A great deal of thinking and a great deal of work is being done in preparation for the National Mission and its application to the parish. A small but increasingly enthusiastic section of the membership continues to meet for discussion. In connection with the Mission an appeal has been drawn up and this, together with the paper on “Repentance”, is being delivered with a personal introduction to every house in the parish.

This branch desires to express its gratitude to the Vicar, Mr Edward Heelas and Mr Masser for donations to the expenses of the Mission campaign. The acting Hon. Secretary (Mr Keep) is now prevented by his Government duties from continuing his valuable services in his office, and his resignation was received with regret on the 24th August last….

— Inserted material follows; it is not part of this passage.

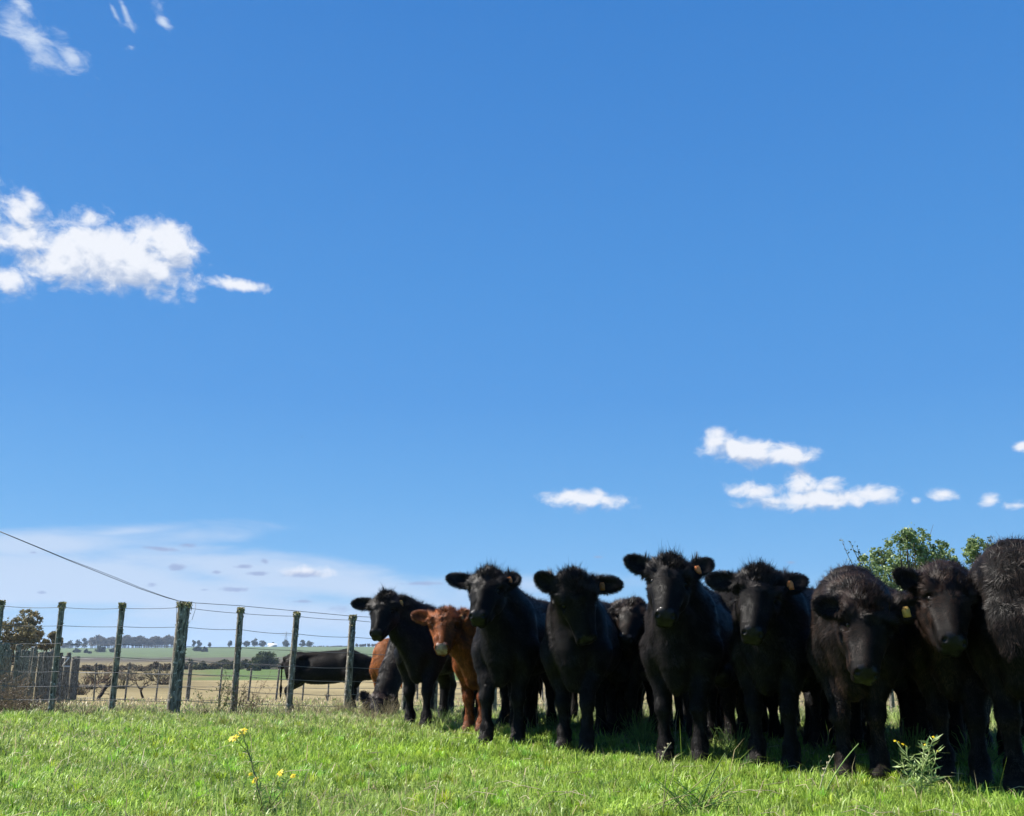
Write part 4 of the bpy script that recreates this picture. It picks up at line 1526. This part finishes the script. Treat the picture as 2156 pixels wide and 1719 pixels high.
# evergreen shrub trees behind the cattle on the right
for i, (u, vt, hw, d, lab, cl_px) in enumerate((
        (1905, 1122, 110, 14.5, 'green leafy tree rising behind the low-headed cow', [(1830, 1185, 26), (1856, 1172, 24), (1895, 1150, 32), (1925, 1140, 30), (1952, 1165, 30), (1985, 1165, 24), (1935, 1190, 34), (1890, 1205, 40), (1850, 1225, 40), (1960, 1215, 36), (1910, 1128, 16), (1875, 1235, 50), (1930, 1250, 50), (1995, 1235, 30), (2006, 1182, 14)]),
        (2060, 1128, 60, 14.8, 'second leafy tree behind the second cow from the right edge', [(2045, 1165, 20), (2065, 1185, 24), (2058, 1148, 16), (2085, 1158, 14), (2075, 1215, 30), (2050, 1215, 26), (2100, 1190, 18), (2030, 1230, 24), (2048, 1140, 9), (2085, 1250, 40), (2120, 1175, 14)]))):
    b_ = onground(u, d)
    cl = [tuple(P(a, b, d + rgt.uniform(-.35, .35)) - b_) + (r * d / 2000 * 1.02,) for a, b, r in cl_px]
    t_ = wood('leafy_tree', lab, 'tree', b_, cl, (12500, 7500)[i], .024, (.085, .145, .058), (.28, .35, .13), 'leafy trees behind the cattle on the right', .05, 3, seed=330 + i, flat=1.0, lm=M_LEAF)
    sp = MB()
    tips = [(1770, 1133, 1800, 1200), (1790, 1140, 1812, 1190), (1805, 1150, 1820, 1200), (1915, 1120, 1915, 1150), (1945, 1122, 1938, 1150), (2008, 1170, 1990, 1200), (1858, 1158, 1862, 1180)] if i == 0 else [(2048, 1127, 2052, 1160), (2086, 1127, 2080, 1160), (2110, 1145, 2100, 1180), (2036, 1150, 2045, 1175)]
    for (a, b, c, e) in tips:
        p1, p0 = P(a, b, d), P(c, e, d)
        mid_ = (p0 + p1) / 2 + rgt.normal(0, .03, 3)
        sp.tube([p0 - b_, mid_ - b_, p1 - b_], [.006, .004, .002], 4, (.10, .08, .05))
        n_ = 34
        tt = rgt.random((n_, 1))
        cen = (p0 * (1 - tt) + p1 * tt) - b_ + rgt.normal(0, .018, (n_, 3))
        a_ = rand_unit(n_)
        bb = np.cross(a_, rand_unit(n_))
        quads(cen, a_ * .020, bb * .014, np.array([.06, .10, .04]) * RNG.uniform(.5, 1.4, (n_, 1)), sp)
    obj('top_twigs', sp.mesh('top_twigs', [M_LEAF]), t_)

# scrub and the round bush in the middle distance
b_ = onground(557, 215)
wood('round_bush', 'large dark green round bush in the middle distance', 'bush', b_, clumps_for(28 * MPP(215), 41 * MPP(215), .5, 10, rgt, 2.0) + [(-2.2, 0, 1.2, 1.3), (2.0, 0, 1.0, 1.3)], 5200, .22, (.035, .052, .024), (.10, .12, .05), None, .2, seed=350)
sc = [(420, 1391, 14, 205), (445, 1396, 12, 215), (470, 1388, 13, 225), (492, 1393, 14, 210), (515, 1386, 13, 230), (602, 1388, 14, 220), (625, 1385, 12, 235), (650, 1392, 14, 215), (680, 1386, 14, 230), (715, 1389, 18, 220), (750, 1384, 16, 235),
      (380, 1395, 12, 210), (355, 1397, 12, 190), (330, 1392, 14, 200), (300, 1399, 13, 185), (270, 1394, 12, 200), (240, 1400, 14, 180), (210, 1396, 13, 195), (180, 1399, 13, 185), (400, 1387, 10, 260), (535, 1400, 10, 190),
      (830, 1386, 18, 230), (1120, 1388, 30, 230), (1300, 1388, 30, 230), (1530, 1386, 30, 235)]
for i, (u, vt, hw, d) in enumerate(sc):
    b_ = onground(u, d)
    h_ = max(1.2, EYE + (1372 - vt) * MPP(d) - b_[2])
    lft = u < 400
    cA, cB = ((.10, .078, .045), (.20, .15, .085)) if lft or i % 4 == 1 else ((.075, .080, .042), (.16, .155, .075))
    nx_ = sc[(i + 1) % len(sc)]
    where = 'left of the thick post' if u < 372 else 'between the thick post and the black side-on cow' if u < 600 else 'beyond the black side-on cow' if u < 800 else 'behind the row of cattle'
    wood('scrub_bush', ('brown' if lft or i % 4 == 1 else 'olive') + ' scrub bush in the middle distance, ' + rank(u, [q_[0] for q_ in sc]) + ' from the left', 'bush', b_, clumps_for(hw * 1.35 * MPP(d), h_, .1, 8, rgt) + [(x, 0, h_ * .28, h_ * .36) for x in np.linspace(-1.2, 1.2, 5) * hw * MPP(d)], 2200, .21, cA, cB, 'scrub bushes in the middle distance', .05, seed=360 + i, limb=False)
THK = []
# nearer brown thicket between the stockade and the thick post
for i, (u, vt, hw, d, dens) in enumerate(((188, 1418, 30, 58, 1), (262, 1424, 24, 60, .7), (176, 1440, 22, 42, .8), (345, 1425, 24, 75, .8), (215, 1402, 34, 84, 1.2), (340, 1400, 34, 96, 1.2), (275, 1401, 36, 100, 1.2))):
    b_ = onground(u, d)
    h_ = max(.5, EYE + (1372 - vt) * MPP(d) - b_[2])
    THK.append((b_, h_, hw, d, dens, i))



# bare little trees
def bare_tree(label, base, h, spread, seed, col=(.075, .06, .048), leafy=0, name='bare_tree', r0=.05):
    rg = np.random.default_rng(seed)
    t = empty(name, base, label, 'tree', None)
    tb, br_ = MB(), MB()
    leaves = []

    def grow(p, dr, ln, r, lv, mb_):
        pts = [p]
        for _ in range(4):
            dr = unit(dr + rg.normal(0, .30, 3) + [0, 0, .03])
            p = p + dr * ln / 4
            pts.append(p)
        mb_.tube(pts, np.linspace(r, r * .6, 5), 5, np.array(col) * rg.uniform(.8, 1.2))
        if lv < 4:
            for q in range(rg.integers(2, 4)):
                k = rg.integers(2, 5)
                grow(pts[k], unit(dr + rg.normal(0, .75, 3) * [spread, spread, .6]), ln * rg.uniform(.55, .8), r * .55, lv + 1, br_)
        elif leafy:
            leaves.extend(pts[2:])
    grow(np.array([0, 0, -.05]), np.array([.05, 0, 1.0]), h * .38, r0, 0, tb)
    obj('trunk', tb.mesh('trunk', [M_BARK]), t)
    obj('branches', br_.mesh('branches', [M_BARK]), t)
    if leaves:
        cen = np.repeat(np.array(leaves), leafy, 0)
        cen = cen + rg.normal(0, .03, cen.shape)
        m = MB()
        a_ = rand_unit(len(cen))
        quads(cen, a_ * .02, np.cross(a_, rand_unit(len(cen))) * .012, np.array([.07, .09, .03]) * RNG.uniform(.5, 1.5, (len(cen), 1)), m)
        obj('leaves', m.mesh('leaves', [M_LEAF]), t)


bare_tree('small bare dark tree with twisted branches just beyond the far fence', onground(214, 33), 1.75, 1.9, 12, r0=.075)
bare_tree('low bare tree with crossing sticks right of the twisted one', onground(306, 35), 1.25, 1.9, 14, r0=.05)
bare_tree('little bare shrub under the belly of the side-on cow', onground(690, 33), .62, 1.9, 17, r0=.03)

# far tree lines on the hill
FT = [(143, 1347, 9, 1000), (158, 1344, 9, 1010), (173, 1342, 10, 1005), (404, 1342, 5, 980), (416, 1346, 6, 990), (438, 1351, 4, 1000), (480, 1344, 6, 1000), (499, 1344, 9, 1000), (516, 1345, 9, 1005), (533, 1343, 9, 1000),
      (550, 1345, 9, 1010), (573, 1352, 6, 1000), (599, 1344, 9, 1000), (634, 1347, 8, 1000), (651, 1346, 9, 1005), (158, 1365, 8, 680), (209, 1357, 13, 690), (237, 1360, 12, 680), (414, 1360, 11, 720), (428, 1361, 8, 700), (186, 1372, 4, 640), (178, 1366, 4, 660)]
for i, (u, vt, hw, d) in enumerate(FT):
    b_ = onground(u, d)
    h_ = EYE + (1372 - vt) * MPP(d) - b_[2]
    w_ = hw * MPP(d)
    lo_c = .12 if d > 900 else .05
    tall = h_ > 3.2 * w_
    row = 'on the skyline' if d > 900 else 'on the slope below the skyline'
    where = 'left of the thick post' if u < 372 else 'just right of the thick post' if u < 450 else 'between the second and third posts right of the thick one' if u > 520 else 'beyond the post right of the thick one'
    wood('distant_tree', ('slender ' if tall else 'round ') + 'distant tree ' + row + ', ' + rank(u + d * 1e-4, [q_[0] + q_[3] * 1e-4 for q_ in FT if (q_[3] > 900) == (d > 900)]) + ' from the left', 'tree', b_, clumps_for(w_, h_ * .98, h_ * lo_c, 9, rgt) + [(0, 0, h_ * .24, w_ * .7), (w_ * .3, 0, h_ * .4, w_ * .6)], 1000, .62, (.050, .066, .036), (.125, .130, .075),
         'distant trees on the hill', h_ * .03, seed=500 + i)


def treeline(name, label, u0, u1, vt, d, n, seed, dv=2.5):
    rg = np.random.default_rng(seed)
    m = MB()
    us = rg.uniform(u0, u1, n)
    cen = []
    for u in us:
        b_ = onground(u, d + rg.uniform(-12, 12))
        t_ = vt + dv * math.sin(u * .21) + dv * math.sin(u * .083 + 1) * .8
        h_ = EYE + (1372 - t_) * MPP(d) - b_[2]
        m.tube([b_, b_ + [0, 0, h_ * .6]], [.25, .12], 4, (.10, .085, .065), cap=False)
        k = 60
        dd = rg.normal(size=(k, 3))
        dd /= np.linalg.norm(dd, axis=1)[:, None]
        cen.append(b_ + [0, 0, h_ * .60] + dd * rg.random((k, 1)) ** .4 * [h_ * .24, h_ * .24, h_ * .42])
    cen = np.vstack(cen)
    a_ = rand_unit(len(cen))
    sz = .8 * rg.uniform(.5, 1.3, (len(cen), 1))
    tint = rg.random((len(cen), 1))
    quads(cen, a_ * sz, np.cross(a_, rand_unit(len(cen))) * sz * .8, np.array([.075, .075, .052]) * (1 - tint) + np.array([.16, .125, .09]) * tint, m)
    o = obj(name, m.mesh(name, [M_FARLEAF]))
    tag(o, label, 'wood', None, 'stuff')


treeline('distant_wood', 'dense distant wood on the skyline left of the thick post', 186, 371, 1341, 985, 230, 3)
treeline('distant_treeline', 'low distant tree line beyond the side-on cow', 655, 745, 1361, 1150, 60, 4, .6)
treeline('distant_treeline', 'low distant wood on the skyline left of the first calf', 748, 930, 1356, 1050, 110, 5, 1.0)
treeline('distant_treeline', 'low distant wood at the far left behind the trees', -150, 140, 1355, 1020, 130, 6, 2.0)
treeline('distant_treeline', 'low distant wood hidden behind the row of cattle', 1000, 2300, 1358, 1100, 260, 7, 1.5)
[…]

The C.E.M.S. is expected to take an active part in preparing the nation for the coming Mission. We are also expected to take an active part in preparing the nation to receive our home-coming troops – after the war. Upon the Declaration of Peace, the “Men of the Church” must take up the Sword – the Sword of the Spirit of the Living God. Are we prepared?

Earley parish magazine, October 1916 (D/P191/28A/31/10)

“His life was too soon done”

A Cranbourne schoolmaster who had taken an active role in the life of the local church before joining the army was killed.

It is with the deepest regret we have to record the death of our friend, Private William Dowell.

He came to us in February, 1913, with a record of many examinations passed with honours and much more good work in former schools. He at once began to take an active part in our parochial life, proving himself a most loyal friend and helper to the Vicar. He was a regular communicant and taught in the Sunday School, and gained the sincere regard of the children. As leader of our “Study Circle” he distinctly made his mark, with great knowledge of the Bible, he spared no pains in preparing the subjects for discussion at the meetings of the circle; with great ability he started the discussions, and his summary of them in the minute book was a model of what such a record should be.

He joined under the Derby scheme on February 29th, 1916, and trained in the Wiltshires and was transported to the Somerset Light Infantry. We had hoped to see him back among us after the war, and it was a great shock to all of us to hear that he had been killed at the front on September 16th. We all, Teachers, Managers, Members of the C.E.M.S., Children and Vicar deeply mourn his loss. We will remember him always in our prayers.

R.I.P.

“To us it seemed his life was too soon done,
Ended, indeed, while scarcely yet begun;
God, with His clearer vision saw that he
Was ready for a larger ministry.”

Cranbourne section of Winkfield District Magazine, October 1916 (D/P151/28A/8/10)

A wish fulfilled

One of the men who had left Earley to join the Navy had been killed – the second in his family to be lost.

Our best wishes accompany Mr Sidesman W B Waters who, being called up, joined the 3/4 Royal Berkshires last month. His home activities in the CEMS and his church work as sidesman and principal cross bearer, will be missed. Our hope is the outdoor life may have a beneficial effect on his health which has not been robust these last few years.

In memoriam

The great battle in the North Sea took from this neighbourhood its toll of brave sailors. Among them Francis Harry Stevens, eldest son of Mr & Mrs F Stevens, whose second boy William David, gave his life in the attack at Loos on Sep. 25th last year. His brother Francis Harry who entered the Royal Navy as stoker was making rapid progress and shewing great proficiency in the engine room. Had he lived his promotion was secured. When he heard of his brother’s death he expressed the wish that he might too die for his country, and that wish has been fulfilled for him. His younger brother Arthur is with the Army in Egypt. We desire to express our respectful sorrow with his grief stricken parents and assure them that this parish will honour the memory of their sons.